Advanced layered personnel armor

Utilizing shock compression physics considerations and explicit numerical techniques a methodology has been developed to design composite personnel armor by optimizing the role each layer plays during projectile defeat. The initial design consists of a very hard 1st layer to deform and fracture the projectile, an orthotropic 2nd layer to slow down the shock wave propagation in the through thickness direction, whilst allowing rapid propagation in the transverse directions, a 3rd porous layer to absorb the shock wave energy through PV-work, and a 4th layer to provide confinement for the porous medium. Based on the above armor protection concept, composite plates comprising of alumina (Al(2)O(3)) Ceramic, Dyneema HB25 and porous polyurethane (PU) foam were constructed to test against baseline armor AISI 4140 steel plate. A hypothetical orthotropic material model closely resembling that of Dyneema HB25 was derived based on fundamental materials relations as well as limited available literature information. Material models for the other materials used in this research were based on existing sources. An integral experiment was conducted to validate this composite armor against numerical simulations.
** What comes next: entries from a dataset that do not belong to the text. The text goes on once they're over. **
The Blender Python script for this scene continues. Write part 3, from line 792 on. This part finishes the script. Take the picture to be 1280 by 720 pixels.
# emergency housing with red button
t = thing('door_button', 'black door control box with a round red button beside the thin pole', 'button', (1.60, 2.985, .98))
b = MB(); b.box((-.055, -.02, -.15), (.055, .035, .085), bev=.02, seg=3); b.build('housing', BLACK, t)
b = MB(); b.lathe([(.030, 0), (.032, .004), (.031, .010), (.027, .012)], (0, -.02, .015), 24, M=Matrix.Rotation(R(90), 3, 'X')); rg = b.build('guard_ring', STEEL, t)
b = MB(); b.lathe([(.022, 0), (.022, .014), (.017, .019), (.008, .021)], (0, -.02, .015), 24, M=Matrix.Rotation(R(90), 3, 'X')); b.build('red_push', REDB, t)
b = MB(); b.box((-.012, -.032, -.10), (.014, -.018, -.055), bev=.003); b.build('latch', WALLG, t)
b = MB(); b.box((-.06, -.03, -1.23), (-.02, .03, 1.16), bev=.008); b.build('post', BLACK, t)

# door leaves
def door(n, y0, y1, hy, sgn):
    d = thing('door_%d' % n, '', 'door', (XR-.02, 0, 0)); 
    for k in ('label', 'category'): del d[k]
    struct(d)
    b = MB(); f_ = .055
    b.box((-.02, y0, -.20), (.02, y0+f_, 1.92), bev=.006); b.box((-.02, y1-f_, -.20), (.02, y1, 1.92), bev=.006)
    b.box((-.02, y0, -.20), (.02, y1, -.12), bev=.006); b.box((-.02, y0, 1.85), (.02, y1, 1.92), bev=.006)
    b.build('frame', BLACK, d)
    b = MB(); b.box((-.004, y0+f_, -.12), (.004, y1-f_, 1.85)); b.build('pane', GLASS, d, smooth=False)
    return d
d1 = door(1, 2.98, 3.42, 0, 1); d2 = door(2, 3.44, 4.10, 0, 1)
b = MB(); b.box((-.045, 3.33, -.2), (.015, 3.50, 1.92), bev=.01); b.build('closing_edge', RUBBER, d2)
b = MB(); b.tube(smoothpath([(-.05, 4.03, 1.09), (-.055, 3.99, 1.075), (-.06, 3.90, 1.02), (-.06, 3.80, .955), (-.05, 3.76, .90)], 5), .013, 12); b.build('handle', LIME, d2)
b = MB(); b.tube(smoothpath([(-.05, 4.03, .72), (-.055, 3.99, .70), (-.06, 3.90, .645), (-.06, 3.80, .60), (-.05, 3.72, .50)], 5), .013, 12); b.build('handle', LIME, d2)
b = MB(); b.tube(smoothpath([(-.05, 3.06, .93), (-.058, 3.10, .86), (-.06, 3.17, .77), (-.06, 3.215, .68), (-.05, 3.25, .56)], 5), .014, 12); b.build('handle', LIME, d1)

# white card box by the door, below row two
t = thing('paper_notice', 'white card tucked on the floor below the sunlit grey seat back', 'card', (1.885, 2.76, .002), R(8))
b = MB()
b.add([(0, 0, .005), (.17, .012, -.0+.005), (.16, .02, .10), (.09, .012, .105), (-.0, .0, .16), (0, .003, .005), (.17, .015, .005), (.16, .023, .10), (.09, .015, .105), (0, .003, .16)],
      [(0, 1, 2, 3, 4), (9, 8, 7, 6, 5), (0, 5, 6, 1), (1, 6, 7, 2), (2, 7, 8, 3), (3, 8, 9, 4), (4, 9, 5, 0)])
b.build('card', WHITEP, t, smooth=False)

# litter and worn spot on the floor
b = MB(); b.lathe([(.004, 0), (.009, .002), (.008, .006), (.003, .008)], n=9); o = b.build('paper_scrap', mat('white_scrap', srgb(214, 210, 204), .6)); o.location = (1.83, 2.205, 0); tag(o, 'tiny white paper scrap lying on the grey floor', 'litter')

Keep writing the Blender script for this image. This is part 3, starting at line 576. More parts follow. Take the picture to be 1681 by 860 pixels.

Through this study, the composite armor has been shown experimentally to be more effective in resisting penetration than a steel plate of equivalent (and slightly greater) areal density, and that the material layering sequence is fundamentally correct, while the numerical modeling has provided a general guidance to the behavior of the system. This research was done to explore this kind of approach to armor design to evaluate its merit. We make no claim that this design is ready for field use. (C) 2010 Elsevier Ltd. All rights reserved.